In January, the GMB increased the number of its London branches affiliated to Labour in Newham by more than 20 as part of what Doolan says is a new political strategy for increasing working class participation in grassroots politics across the capital and wholly unconnected to the dispute over the trigger ballot process. He wrote to West Ham CLP in mid-January listing 26 branches that wished to affiliate to it, enclosing a cheque for £156 to cover the required fees.

Many of the 26 branches are in workplaces outside Newham, including Barking, Bromley, Hendon, Woodford and the borough of Kensington and Chelsea, but Labour Party rules permit branches to affiliate to CLPs if a member of it is also party member who is “resident or registered as an elector within the constituency”.

The trigger ballot process allowed each of Labour’s 20 wards in Newham a single vote and 17 in all for affiliates. Two others unions cast more than one vote and four cast only one. Of the 20 wards, 9 voted “yes”to Sir Robin going forward automatically with 11 preferring the alternative, an open selection battle in which other hopefuls could have contested him for the nomination.

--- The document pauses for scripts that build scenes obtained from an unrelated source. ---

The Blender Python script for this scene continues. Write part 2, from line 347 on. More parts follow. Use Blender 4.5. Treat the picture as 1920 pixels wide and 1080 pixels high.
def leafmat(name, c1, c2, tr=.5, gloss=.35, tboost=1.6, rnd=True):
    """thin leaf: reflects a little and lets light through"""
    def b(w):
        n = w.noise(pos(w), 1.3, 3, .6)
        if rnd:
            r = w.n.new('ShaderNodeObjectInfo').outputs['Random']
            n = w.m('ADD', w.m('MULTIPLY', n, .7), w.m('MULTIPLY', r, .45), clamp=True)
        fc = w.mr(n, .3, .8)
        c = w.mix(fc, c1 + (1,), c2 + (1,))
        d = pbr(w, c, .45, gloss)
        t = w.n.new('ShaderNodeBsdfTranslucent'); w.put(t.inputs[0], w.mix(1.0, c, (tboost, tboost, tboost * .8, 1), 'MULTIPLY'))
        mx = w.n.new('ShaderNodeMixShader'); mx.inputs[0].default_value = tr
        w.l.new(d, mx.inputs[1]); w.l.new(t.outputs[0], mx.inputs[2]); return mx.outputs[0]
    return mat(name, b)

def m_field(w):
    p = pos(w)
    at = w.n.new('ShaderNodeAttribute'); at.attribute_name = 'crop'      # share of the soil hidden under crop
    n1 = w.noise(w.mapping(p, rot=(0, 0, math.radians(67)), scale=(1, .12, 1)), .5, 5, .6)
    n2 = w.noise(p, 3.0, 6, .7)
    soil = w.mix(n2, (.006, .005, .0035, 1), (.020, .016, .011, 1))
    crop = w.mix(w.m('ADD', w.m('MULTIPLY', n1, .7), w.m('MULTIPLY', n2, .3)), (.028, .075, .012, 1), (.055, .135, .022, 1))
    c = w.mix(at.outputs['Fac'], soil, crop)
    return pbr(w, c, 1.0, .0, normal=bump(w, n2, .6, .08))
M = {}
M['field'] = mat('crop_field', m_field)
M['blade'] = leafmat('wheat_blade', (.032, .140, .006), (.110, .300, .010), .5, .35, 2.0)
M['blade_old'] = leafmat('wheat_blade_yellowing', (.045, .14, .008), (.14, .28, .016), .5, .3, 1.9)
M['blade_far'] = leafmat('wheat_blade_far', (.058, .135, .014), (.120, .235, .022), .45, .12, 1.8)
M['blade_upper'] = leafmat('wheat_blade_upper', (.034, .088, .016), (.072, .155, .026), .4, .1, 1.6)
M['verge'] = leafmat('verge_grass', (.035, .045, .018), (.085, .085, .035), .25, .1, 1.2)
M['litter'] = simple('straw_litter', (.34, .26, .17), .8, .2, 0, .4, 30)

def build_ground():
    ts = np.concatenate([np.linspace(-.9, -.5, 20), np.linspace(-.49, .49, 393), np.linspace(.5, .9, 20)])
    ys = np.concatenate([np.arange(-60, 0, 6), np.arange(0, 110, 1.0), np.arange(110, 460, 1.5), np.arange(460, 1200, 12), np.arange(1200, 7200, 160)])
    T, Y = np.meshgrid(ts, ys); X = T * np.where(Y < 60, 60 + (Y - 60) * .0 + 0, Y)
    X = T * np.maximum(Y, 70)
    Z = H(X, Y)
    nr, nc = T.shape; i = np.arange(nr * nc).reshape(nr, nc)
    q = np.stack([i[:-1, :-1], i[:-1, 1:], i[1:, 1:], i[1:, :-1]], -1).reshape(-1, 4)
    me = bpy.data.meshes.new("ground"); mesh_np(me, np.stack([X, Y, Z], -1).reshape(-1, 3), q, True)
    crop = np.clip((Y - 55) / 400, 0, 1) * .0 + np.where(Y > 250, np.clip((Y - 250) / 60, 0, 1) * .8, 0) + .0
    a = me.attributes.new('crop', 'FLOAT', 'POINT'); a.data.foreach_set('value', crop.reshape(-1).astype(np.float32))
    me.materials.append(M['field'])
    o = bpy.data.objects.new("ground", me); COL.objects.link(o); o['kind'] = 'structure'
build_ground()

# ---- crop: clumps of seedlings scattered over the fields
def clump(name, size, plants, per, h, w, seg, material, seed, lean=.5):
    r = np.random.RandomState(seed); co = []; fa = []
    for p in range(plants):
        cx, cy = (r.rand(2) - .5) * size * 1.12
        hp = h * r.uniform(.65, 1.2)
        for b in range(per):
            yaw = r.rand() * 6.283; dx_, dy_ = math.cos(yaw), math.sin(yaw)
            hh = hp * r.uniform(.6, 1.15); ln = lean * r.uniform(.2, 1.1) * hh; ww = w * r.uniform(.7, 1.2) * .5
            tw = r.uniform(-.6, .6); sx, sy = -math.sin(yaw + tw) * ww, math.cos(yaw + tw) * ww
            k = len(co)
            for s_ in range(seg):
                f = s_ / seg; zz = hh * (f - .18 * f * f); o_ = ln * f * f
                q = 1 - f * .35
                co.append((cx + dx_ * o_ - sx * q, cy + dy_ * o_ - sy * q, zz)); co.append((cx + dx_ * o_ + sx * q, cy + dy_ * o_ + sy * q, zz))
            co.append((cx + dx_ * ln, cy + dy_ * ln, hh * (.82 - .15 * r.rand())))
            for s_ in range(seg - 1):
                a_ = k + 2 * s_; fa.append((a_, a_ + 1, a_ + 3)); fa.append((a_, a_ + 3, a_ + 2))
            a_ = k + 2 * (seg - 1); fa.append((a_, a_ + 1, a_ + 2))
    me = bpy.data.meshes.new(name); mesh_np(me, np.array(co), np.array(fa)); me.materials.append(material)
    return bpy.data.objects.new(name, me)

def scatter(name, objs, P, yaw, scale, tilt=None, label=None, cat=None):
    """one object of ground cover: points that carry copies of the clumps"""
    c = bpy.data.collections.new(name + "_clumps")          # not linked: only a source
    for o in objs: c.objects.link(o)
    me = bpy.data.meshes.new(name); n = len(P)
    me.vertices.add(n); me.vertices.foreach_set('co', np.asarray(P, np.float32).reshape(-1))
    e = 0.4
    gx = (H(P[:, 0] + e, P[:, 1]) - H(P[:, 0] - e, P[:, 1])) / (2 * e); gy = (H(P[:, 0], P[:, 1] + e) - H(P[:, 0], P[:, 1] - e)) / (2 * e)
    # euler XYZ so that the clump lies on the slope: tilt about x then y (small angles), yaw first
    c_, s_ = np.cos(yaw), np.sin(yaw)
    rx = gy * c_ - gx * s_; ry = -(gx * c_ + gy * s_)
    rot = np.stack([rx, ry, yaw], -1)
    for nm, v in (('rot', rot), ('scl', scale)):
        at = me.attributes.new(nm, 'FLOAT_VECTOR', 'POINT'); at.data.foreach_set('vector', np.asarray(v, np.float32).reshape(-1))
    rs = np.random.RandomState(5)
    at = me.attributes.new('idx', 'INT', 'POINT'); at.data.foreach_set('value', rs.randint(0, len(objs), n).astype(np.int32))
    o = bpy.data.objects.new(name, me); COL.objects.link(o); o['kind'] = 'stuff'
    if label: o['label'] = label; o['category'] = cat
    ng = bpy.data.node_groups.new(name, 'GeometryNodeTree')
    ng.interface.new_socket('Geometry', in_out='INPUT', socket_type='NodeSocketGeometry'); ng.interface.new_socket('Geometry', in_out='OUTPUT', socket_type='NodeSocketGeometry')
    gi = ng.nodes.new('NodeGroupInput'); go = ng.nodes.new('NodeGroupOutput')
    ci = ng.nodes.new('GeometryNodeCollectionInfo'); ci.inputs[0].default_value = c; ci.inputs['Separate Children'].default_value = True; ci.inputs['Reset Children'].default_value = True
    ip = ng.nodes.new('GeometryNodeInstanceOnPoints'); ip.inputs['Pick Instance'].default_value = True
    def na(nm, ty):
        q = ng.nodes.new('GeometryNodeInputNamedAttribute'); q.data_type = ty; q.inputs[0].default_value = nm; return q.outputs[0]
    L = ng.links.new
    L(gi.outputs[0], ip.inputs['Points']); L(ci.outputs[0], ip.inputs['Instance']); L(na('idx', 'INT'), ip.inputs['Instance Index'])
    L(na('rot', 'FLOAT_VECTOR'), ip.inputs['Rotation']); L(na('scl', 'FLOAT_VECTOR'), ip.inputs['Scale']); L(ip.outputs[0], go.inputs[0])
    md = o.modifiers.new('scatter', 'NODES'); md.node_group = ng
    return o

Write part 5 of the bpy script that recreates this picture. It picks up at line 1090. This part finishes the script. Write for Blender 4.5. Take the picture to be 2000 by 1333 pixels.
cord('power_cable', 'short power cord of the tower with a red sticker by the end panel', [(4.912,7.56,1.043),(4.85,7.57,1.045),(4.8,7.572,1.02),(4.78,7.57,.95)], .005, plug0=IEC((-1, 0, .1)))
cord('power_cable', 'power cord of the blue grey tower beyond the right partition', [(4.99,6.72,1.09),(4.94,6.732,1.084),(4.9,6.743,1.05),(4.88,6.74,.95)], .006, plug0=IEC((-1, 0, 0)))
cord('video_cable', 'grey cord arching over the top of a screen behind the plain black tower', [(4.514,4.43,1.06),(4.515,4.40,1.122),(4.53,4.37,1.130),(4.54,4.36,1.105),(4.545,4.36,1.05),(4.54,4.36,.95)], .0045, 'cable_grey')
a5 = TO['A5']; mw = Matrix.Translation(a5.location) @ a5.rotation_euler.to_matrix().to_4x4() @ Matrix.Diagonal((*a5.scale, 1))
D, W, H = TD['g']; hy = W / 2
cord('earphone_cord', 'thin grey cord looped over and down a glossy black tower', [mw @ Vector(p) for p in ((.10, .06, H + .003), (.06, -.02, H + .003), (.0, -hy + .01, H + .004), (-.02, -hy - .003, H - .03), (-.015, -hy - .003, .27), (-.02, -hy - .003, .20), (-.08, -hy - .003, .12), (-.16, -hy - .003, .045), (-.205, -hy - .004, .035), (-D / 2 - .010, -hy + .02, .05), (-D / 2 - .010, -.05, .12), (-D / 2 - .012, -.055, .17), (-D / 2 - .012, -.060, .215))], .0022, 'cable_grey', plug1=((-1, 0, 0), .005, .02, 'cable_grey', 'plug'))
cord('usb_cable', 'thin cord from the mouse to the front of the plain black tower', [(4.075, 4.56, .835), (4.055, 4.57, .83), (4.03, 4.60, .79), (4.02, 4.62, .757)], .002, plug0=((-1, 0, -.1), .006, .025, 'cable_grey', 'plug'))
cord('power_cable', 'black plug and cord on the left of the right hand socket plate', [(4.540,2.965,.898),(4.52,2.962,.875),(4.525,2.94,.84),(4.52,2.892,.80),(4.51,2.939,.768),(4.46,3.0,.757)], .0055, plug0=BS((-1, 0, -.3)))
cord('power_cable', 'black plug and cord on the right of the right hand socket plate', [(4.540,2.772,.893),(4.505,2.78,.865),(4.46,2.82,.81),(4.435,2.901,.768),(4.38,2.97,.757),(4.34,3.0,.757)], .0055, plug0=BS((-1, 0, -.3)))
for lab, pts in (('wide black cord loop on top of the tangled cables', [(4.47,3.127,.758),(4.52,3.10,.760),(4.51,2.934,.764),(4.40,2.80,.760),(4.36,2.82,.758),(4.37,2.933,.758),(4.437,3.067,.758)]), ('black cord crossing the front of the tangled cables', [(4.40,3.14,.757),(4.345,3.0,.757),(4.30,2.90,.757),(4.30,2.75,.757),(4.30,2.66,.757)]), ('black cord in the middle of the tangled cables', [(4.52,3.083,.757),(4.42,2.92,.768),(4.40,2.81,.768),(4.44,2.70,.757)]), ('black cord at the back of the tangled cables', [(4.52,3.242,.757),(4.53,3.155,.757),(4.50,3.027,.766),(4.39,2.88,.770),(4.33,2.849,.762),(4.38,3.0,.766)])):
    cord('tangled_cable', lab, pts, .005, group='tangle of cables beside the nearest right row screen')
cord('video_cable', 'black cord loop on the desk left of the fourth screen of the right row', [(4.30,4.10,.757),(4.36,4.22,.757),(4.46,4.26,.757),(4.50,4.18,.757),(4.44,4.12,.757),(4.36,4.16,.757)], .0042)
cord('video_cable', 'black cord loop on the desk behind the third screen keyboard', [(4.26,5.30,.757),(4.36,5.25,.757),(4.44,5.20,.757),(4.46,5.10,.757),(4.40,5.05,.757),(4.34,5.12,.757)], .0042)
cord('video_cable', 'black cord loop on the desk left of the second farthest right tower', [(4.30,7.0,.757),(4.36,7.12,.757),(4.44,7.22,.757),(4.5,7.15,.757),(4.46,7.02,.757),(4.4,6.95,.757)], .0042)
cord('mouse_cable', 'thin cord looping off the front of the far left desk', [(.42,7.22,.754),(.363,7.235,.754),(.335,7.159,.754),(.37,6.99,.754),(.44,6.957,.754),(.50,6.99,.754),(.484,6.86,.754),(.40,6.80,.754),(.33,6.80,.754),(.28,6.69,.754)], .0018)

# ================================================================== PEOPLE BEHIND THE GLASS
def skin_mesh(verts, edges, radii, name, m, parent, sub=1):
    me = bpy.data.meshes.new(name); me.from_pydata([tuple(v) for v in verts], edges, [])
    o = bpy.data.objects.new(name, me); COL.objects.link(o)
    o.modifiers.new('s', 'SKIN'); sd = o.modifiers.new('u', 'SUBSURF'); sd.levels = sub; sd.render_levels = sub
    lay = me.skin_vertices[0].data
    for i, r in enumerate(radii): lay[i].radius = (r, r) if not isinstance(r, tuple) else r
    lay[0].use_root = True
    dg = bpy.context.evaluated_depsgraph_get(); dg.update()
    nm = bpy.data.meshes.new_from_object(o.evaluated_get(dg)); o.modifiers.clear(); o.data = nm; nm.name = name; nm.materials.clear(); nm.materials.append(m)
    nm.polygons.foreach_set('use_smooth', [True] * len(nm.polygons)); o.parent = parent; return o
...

The affiliates, comprising unions and other organisations, voted “yes” by 11 to 6.

The complainants’ letter to the NEC argued that “if trade union affiliates are allowed more than one vote, it presents a situation where trade union affiliates are able to affiliate as many branches as they want to any CLP, thereby completely out-voting party branches and the democratic expression of branch members’ wishes”.